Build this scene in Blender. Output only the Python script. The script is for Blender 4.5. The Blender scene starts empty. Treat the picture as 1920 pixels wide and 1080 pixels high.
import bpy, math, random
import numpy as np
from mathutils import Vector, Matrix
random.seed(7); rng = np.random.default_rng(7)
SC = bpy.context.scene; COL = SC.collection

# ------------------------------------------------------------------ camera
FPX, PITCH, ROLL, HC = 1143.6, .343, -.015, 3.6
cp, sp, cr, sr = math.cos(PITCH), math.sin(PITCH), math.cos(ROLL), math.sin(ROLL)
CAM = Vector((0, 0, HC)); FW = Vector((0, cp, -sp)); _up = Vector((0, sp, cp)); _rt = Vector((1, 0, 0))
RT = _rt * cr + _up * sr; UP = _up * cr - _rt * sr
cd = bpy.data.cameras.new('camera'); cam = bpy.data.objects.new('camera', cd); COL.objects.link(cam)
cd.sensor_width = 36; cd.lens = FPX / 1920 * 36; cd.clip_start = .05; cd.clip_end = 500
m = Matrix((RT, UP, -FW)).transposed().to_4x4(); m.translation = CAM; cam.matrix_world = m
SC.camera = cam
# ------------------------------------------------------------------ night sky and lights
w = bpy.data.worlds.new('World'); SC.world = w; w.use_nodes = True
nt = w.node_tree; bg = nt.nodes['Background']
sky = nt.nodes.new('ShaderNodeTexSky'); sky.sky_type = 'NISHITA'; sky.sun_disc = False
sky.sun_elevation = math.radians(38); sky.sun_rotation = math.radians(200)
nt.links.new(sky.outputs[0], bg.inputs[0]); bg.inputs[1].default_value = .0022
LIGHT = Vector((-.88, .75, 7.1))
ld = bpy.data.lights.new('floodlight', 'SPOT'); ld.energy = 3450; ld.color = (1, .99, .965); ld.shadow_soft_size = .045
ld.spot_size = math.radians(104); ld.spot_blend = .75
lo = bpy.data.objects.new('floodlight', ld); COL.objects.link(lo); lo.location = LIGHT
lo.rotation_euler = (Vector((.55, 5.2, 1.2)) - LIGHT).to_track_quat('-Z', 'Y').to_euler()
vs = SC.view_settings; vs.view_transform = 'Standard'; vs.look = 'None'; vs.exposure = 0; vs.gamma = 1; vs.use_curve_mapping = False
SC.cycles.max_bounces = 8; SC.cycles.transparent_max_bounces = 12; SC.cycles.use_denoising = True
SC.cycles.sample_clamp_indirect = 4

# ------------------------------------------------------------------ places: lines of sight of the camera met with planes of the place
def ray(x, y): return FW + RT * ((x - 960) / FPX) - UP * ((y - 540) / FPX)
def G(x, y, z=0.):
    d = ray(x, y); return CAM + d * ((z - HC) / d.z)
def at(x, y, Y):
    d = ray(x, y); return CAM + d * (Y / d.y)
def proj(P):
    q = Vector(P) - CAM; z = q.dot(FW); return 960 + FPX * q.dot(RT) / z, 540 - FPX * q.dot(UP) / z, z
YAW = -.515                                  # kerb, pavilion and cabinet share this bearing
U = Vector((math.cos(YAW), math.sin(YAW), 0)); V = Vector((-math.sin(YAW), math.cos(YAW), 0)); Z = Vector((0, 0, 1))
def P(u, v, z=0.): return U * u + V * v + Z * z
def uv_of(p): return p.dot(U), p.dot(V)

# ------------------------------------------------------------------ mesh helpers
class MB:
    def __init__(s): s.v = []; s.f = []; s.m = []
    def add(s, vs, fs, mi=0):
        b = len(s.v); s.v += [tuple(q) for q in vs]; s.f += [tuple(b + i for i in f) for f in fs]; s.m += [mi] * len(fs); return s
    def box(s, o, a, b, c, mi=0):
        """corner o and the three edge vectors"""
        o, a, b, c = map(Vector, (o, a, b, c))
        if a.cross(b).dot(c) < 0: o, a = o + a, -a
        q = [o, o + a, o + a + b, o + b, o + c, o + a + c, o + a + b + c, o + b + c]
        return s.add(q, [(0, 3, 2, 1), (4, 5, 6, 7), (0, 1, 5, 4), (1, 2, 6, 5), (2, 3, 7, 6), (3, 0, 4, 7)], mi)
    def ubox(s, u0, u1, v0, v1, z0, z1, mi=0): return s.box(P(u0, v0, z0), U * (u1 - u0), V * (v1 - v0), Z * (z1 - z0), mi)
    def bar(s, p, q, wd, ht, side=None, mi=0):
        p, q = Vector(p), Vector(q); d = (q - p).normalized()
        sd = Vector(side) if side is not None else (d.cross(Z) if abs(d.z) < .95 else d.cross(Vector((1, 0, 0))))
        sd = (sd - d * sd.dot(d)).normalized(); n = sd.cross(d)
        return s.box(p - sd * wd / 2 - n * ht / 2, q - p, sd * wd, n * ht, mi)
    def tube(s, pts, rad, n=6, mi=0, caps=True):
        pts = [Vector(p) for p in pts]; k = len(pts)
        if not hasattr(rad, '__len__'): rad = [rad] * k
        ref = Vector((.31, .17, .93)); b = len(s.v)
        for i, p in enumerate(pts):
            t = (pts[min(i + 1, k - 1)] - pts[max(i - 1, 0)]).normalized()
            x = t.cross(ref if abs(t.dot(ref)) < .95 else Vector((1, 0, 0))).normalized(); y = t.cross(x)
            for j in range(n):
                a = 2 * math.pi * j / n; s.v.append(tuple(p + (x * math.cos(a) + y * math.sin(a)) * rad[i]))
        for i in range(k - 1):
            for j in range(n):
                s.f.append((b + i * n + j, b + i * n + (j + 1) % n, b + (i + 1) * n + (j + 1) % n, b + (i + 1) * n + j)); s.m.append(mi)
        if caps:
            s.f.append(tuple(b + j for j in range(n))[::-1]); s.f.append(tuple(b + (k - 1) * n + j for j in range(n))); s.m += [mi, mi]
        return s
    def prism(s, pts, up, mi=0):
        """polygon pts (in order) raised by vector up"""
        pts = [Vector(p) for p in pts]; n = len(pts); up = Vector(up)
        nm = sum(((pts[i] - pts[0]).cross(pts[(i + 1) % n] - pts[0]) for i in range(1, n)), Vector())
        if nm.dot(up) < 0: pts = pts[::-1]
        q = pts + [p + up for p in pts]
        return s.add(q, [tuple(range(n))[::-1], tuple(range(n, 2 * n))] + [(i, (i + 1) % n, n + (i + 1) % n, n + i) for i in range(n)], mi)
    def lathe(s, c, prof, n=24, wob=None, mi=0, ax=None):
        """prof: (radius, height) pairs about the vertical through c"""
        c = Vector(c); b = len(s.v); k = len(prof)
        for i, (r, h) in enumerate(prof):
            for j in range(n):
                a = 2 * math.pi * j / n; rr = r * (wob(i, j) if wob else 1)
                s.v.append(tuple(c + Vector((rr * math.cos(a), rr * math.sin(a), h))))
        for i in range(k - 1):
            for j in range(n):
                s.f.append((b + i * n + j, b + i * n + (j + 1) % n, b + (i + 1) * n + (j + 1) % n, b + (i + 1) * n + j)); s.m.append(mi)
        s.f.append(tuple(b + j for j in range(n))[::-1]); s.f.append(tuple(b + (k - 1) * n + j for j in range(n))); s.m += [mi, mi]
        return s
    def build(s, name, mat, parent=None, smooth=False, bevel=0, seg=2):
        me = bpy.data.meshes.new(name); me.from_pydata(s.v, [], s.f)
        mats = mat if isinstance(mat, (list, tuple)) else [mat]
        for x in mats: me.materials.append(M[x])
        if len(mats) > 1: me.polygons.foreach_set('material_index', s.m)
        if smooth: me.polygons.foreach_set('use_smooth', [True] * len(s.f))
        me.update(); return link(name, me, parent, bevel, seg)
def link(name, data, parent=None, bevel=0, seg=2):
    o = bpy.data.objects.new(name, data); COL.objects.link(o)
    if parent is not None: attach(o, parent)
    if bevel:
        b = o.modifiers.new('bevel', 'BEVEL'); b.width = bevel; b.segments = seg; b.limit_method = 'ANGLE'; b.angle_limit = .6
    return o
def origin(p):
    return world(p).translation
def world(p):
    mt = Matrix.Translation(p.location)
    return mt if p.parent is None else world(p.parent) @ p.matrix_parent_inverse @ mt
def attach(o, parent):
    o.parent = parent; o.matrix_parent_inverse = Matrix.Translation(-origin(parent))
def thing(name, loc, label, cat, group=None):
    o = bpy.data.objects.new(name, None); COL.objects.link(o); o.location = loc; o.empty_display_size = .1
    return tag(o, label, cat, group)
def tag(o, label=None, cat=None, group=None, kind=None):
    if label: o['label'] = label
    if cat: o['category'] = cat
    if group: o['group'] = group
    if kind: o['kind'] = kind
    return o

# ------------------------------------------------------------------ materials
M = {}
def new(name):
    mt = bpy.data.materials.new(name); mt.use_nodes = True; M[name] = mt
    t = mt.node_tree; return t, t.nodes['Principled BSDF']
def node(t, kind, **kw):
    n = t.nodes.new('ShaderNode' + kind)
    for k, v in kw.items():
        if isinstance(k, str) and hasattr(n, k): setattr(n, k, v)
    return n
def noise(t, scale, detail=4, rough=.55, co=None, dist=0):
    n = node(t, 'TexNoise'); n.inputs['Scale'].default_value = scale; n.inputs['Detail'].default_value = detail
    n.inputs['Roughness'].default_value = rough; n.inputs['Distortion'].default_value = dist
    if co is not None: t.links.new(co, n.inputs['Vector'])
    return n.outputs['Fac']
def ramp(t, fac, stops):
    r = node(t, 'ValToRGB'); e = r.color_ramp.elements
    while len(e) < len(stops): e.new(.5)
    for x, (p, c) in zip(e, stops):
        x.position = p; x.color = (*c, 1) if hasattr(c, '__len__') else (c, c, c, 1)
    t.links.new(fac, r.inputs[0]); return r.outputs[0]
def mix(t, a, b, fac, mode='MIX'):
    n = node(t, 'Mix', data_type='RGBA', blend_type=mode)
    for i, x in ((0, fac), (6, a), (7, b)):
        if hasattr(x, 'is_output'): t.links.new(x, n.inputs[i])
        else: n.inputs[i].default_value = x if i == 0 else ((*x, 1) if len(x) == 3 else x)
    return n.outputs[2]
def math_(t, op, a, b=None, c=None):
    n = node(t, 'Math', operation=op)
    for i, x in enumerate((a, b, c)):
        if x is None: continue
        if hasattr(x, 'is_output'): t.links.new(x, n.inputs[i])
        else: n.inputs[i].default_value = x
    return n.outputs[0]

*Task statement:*
Write down every line of the data above that includes the string "scene".

*Problem solution:*
Build this scene in Blender. Output only the Python script. The script is for Blender 4.5. The Blender scene starts empty. Treat the picture as 1920 pixels wide and 1080 pixels high.
SC = bpy.context.scene; COL = SC.collection